## Given problem
Output exactly the lines that run from the line containing "Continue the Blender" through the line containing "the red bar')", with both ends included.

## Input rows
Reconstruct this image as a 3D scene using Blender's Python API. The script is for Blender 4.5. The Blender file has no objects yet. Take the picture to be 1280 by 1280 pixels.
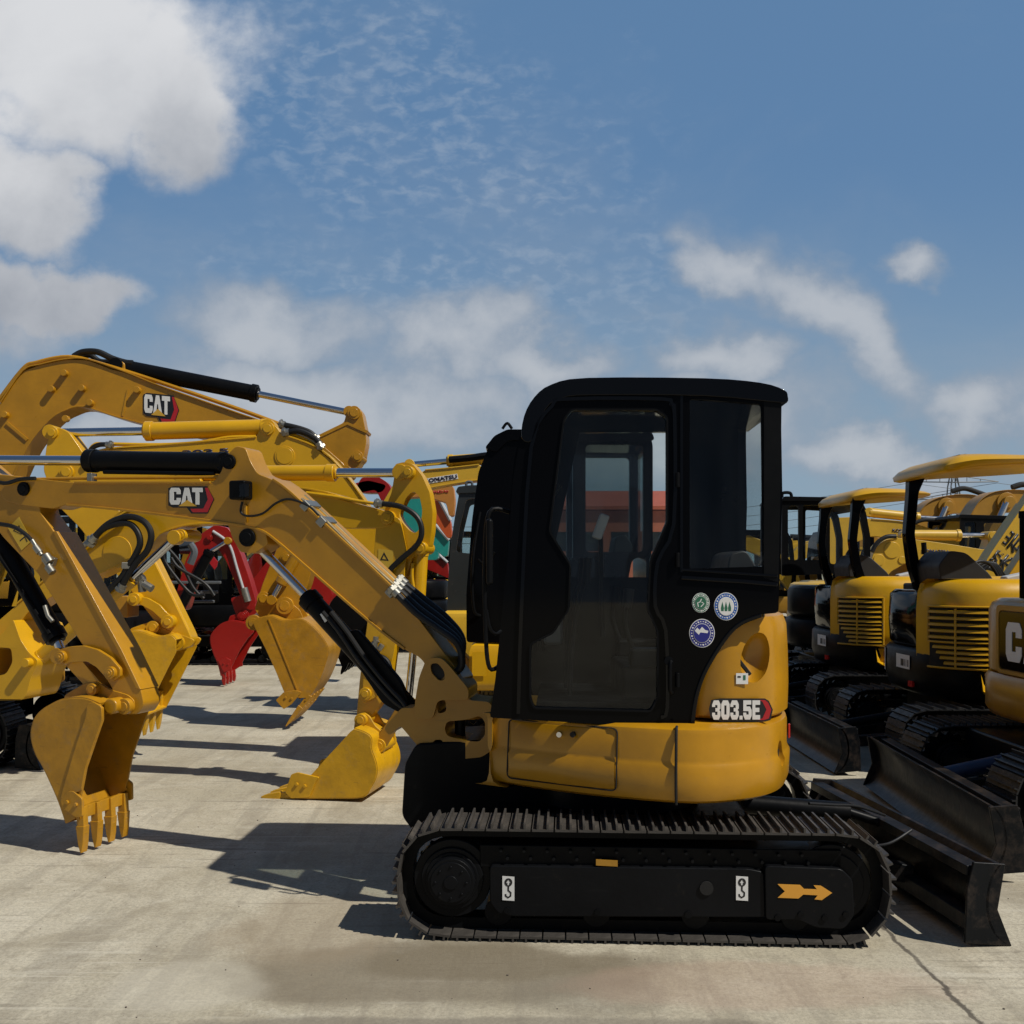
import bpy, bmesh, math, random
from mathutils import Vector, Matrix
from mathutils.geometry import tessellate_polygon
random.seed(7)
PI = math.pi
R = math.radians
SC = bpy.context.scene
COL = SC.collection
F, CX, HY, HE = 1280.0, 640.0, 710.0, 1.65     # focal length and horizon of the photograph, eye height

# ------------------------------------------------------------------ materials
def new_mat(name):
    m = bpy.data.materials.new(name); m.use_nodes = True
    nt = m.node_tree
    return m, nt, nt.nodes['Principled BSDF']
def paint(name, col, rough=.32, coat=.4, var=.16, dirt=0.0, metal=0.0, bump=.0, dcol=(.16, .13, .10), spec=.5, scale=3.0):
    m, nt, b = new_mat(name); N = nt.nodes; L = nt.links
    tc = N.new('ShaderNodeTexCoord')
    n1 = N.new('ShaderNodeTexNoise'); n1.inputs['Scale'].default_value = scale; n1.inputs['Detail'].default_value = 6
    n1.inputs['Roughness'].default_value = .62
    L.new(tc.outputs['Object'], n1.inputs['Vector'])
    mx = N.new('ShaderNodeMix'); mx.data_type = 'RGBA'
    mx.inputs['A'].default_value = (*[c*(1-var) for c in col], 1); mx.inputs['B'].default_value = (*[min(1, c*(1+var*.6)) for c in col], 1)
    rp = N.new('ShaderNodeMapRange'); rp.inputs['From Min'].default_value = .3; rp.inputs['From Max'].default_value = .7
    L.new(n1.outputs['Fac'], rp.inputs['Value']); L.new(rp.outputs['Result'], mx.inputs['Factor'])
    out = mx.outputs['Result']
    if dirt > 0:
        n2 = N.new('ShaderNodeTexNoise'); n2.inputs['Scale'].default_value = 9; n2.inputs['Detail'].default_value = 9; n2.inputs['Roughness'].default_value = .75
        L.new(tc.outputs['Object'], n2.inputs['Vector'])
        r2 = N.new('ShaderNodeMapRange'); r2.inputs['From Min'].default_value = .64-dirt*.2; r2.inputs['From Max'].default_value = .78
        L.new(n2.outputs['Fac'], r2.inputs['Value'])
        m2 = N.new('ShaderNodeMix'); m2.data_type = 'RGBA'; L.new(r2.outputs['Result'], m2.inputs['Factor'])
        L.new(out, m2.inputs['A']); m2.inputs['B'].default_value = (*dcol, 1); out = m2.outputs['Result']
        n5 = N.new('ShaderNodeTexNoise'); n5.inputs['Scale'].default_value = 26; n5.inputs['Detail'].default_value = 4; n5.inputs['Roughness'].default_value = .5
        mp = N.new('ShaderNodeMapping'); mp.inputs['Rotation'].default_value = (.3, .5, .2); mp.inputs['Scale'].default_value = (.12, 1.6, 1.9)
        L.new(tc.outputs['Object'], mp.inputs['Vector']); L.new(mp.outputs['Vector'], n5.inputs['Vector'])
        r5 = N.new('ShaderNodeMapRange'); r5.inputs['From Min'].default_value = .66; r5.inputs['From Max'].default_value = .72; r5.inputs['To Max'].default_value = min(.6, dirt*1.4)
        L.new(n5.outputs['Fac'], r5.inputs['Value'])
        m5 = N.new('ShaderNodeMix'); m5.data_type = 'RGBA'; L.new(r5.outputs['Result'], m5.inputs['Factor']); L.new(out, m5.inputs['A'])
        m5.inputs['B'].default_value = (*[c*.55+.01 for c in col], 1); out = m5.outputs['Result']
    L.new(out, b.inputs['Base Color'])
    rr = N.new('ShaderNodeMapRange'); rr.inputs['To Min'].default_value = rough*.75; rr.inputs['To Max'].default_value = min(1, rough*1.35)
    n3 = N.new('ShaderNodeTexNoise'); n3.inputs['Scale'].default_value = 14; n3.inputs['Detail'].default_value = 8
    L.new(tc.outputs['Object'], n3.inputs['Vector']); L.new(n3.outputs['Fac'], rr.inputs['Value']); L.new(rr.outputs['Result'], b.inputs['Roughness'])
    b.inputs['Metallic'].default_value = metal; b.inputs['Coat Weight'].default_value = coat; b.inputs['Coat Roughness'].default_value = .12
    b.inputs['Specular IOR Level'].default_value = spec
    if bump:
        bp = N.new('ShaderNodeBump'); bp.inputs['Strength'].default_value = bump; bp.inputs['Distance'].default_value = .01
        n4 = N.new('ShaderNodeTexNoise'); n4.inputs['Scale'].default_value = 30; n4.inputs['Detail'].default_value = 6
        L.new(tc.outputs['Object'], n4.inputs['Vector']); L.new(n4.outputs['Fac'], bp.inputs['Height']); L.new(bp.outputs['Normal'], b.inputs['Normal'])
    return m
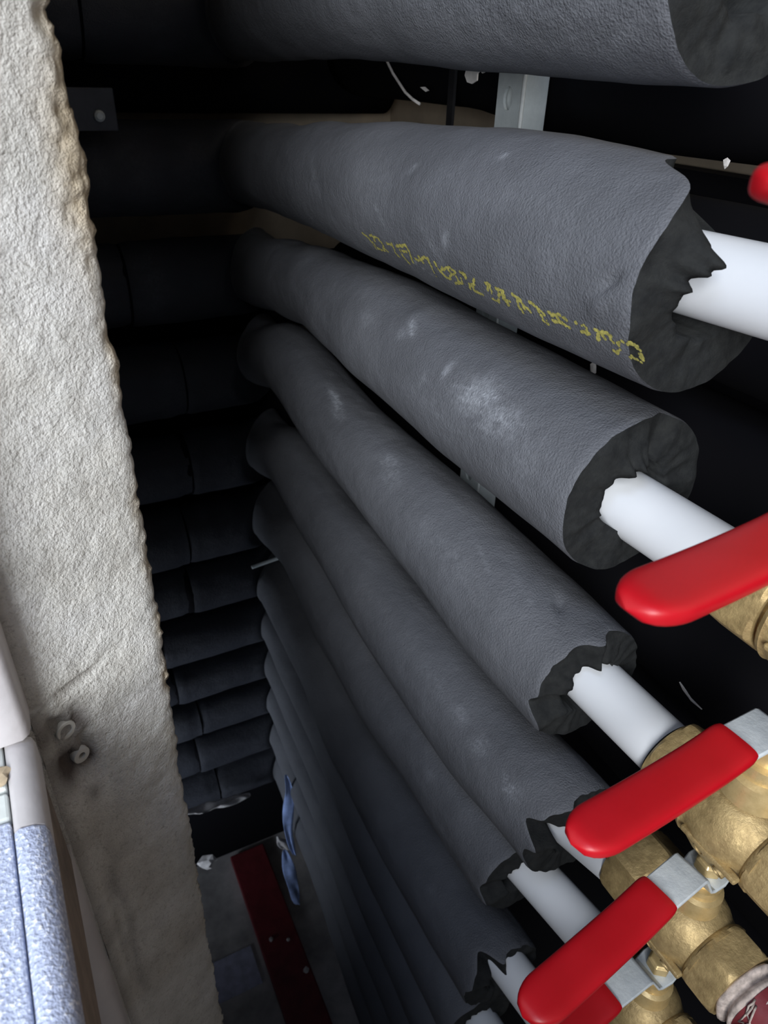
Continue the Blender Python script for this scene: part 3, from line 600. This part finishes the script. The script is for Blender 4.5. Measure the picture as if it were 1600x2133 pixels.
for k, (p, s) in enumerate((((.64, 2.75, -FZ+.062), .018), ((.75, 2.70, -FZ+.058), .014), ((.79, 2.45, -FZ+.060), .022))):
    tag(crumb('floor_chip', p, (s, s, .012), STRIP, k+11, None, 1, 1), ['pale chip on the red bar, farthest left', 'faint chip on the red bar at its middle', 'brightest chip on the red bar, nearest the bottom edge'][k], 'chip', 'chips on the red bar')

# ------------------------------------------------------------ debris on the rack
tag(tube('string', [(1.40, 2.81, .03), (1.40, 2.765, -.005), (1.40, 2.73, -.03), (1.40, 2.69, -.052), (1.40, 2.63, -.085), (1.40, 2.57, -.105), (1.40, 2.52, -.116)], .005, PAPER, None, 8), 'thin white string hanging beneath the topmost pipe', 'string')
def scrap(name, outline, off, mat, label, cat):
    n = len(outline); vs = list(outline)+[tuple(Vector(p)+Vector(off)) for p in outline]
    fs = [tuple(range(n)), tuple(reversed(range(n, 2*n)))]+[(k, (k+1) % n, n+(k+1) % n, n+k) for k in range(n)]
    return tag(fixn(obj(name, vs, fs, mat, None, False)), label, cat)
def yz(x, L): return [(x, a, b) for a, b in L]
scrap('torn_scrap', yz(1.17, [(1.86, .012), (1.80, .012), (1.772, -.008), (1.79, -.014), (1.80, -.008), (1.812, -.014), (1.812, -.030), (1.835, -.038), (1.858, -.035), (1.872, -.020)]), (.004, 0, 0), PAPER, 'torn white scrap stuck under the topmost pipe beside the strut', 'scrap')
scrap('white_fleck', yz(1.37, [(2.47, -.064), (2.44, -.062), (2.41, -.072), (2.43, -.076)]), (.004, 0, 0), PAPER, 'small white fleck between the string and the strut', 'fleck')
scrap('white_sliver', yz(1.38, [(.885, -1.398), (.872, -1.402), (.84, -1.416), (.80, -1.42), (.835, -1.422), (.868, -1.411)]), (.004, 0, 0), PAPER, 'white sliver on the black backing between the second and middle valves', 'sliver')
tag(crumb('metal_clip', (1.33, 1.375, -.672), (.008, .010, .020), PAPER, 6, None, 1, 1), 'tiny bright clip in the gap below the yellow printed pipe', 'clip')
tag(crumb('plaster_crumb', (1.38, 1.16, -.155), (.006, .008, .010), PAPER, 8, None, 1, 1), 'tiny white crumb in the dark beside the red lever tip at the right edge', 'crumb')
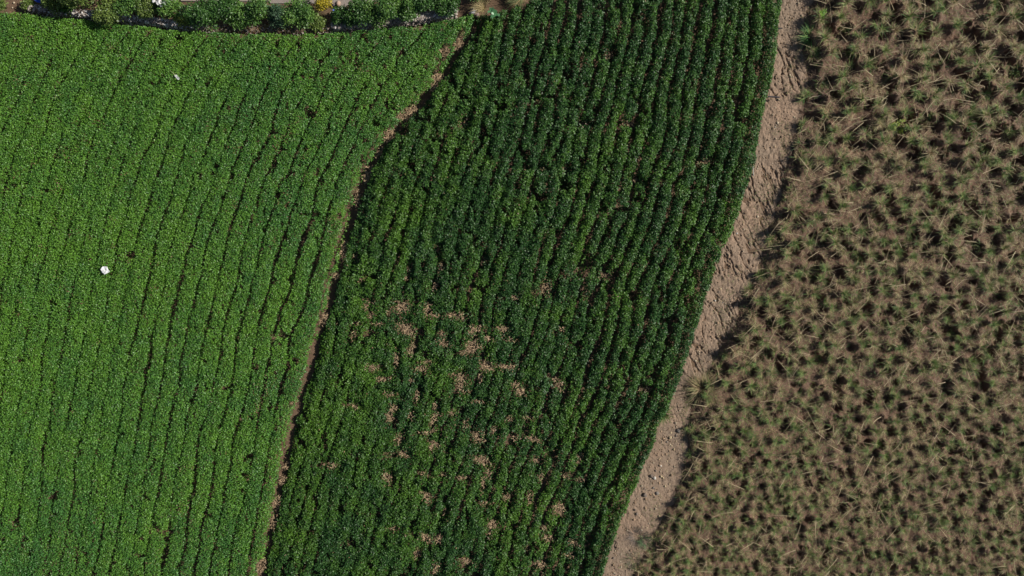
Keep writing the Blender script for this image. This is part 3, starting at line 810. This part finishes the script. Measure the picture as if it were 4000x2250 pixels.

## The response
Continue the Blender Python script for this scene: part 3, from line 600. This part finishes the script. The script is for Blender 4.5. Measure the picture as if it were 1600x2133 pixels.
for k, (p, s) in enumerate((((.64, 2.75, -FZ+.062), .018), ((.75, 2.70, -FZ+.058), .014), ((.79, 2.45, -FZ+.060), .022))):
    tag(crumb('floor_chip', p, (s, s, .012), STRIP, k+11, None, 1, 1), ['pale chip on the red bar, farthest left', 'faint chip on the red bar at its middle', 'brightest chip on the red bar, nearest the bottom edge'][k], 'chip', 'chips on the red bar')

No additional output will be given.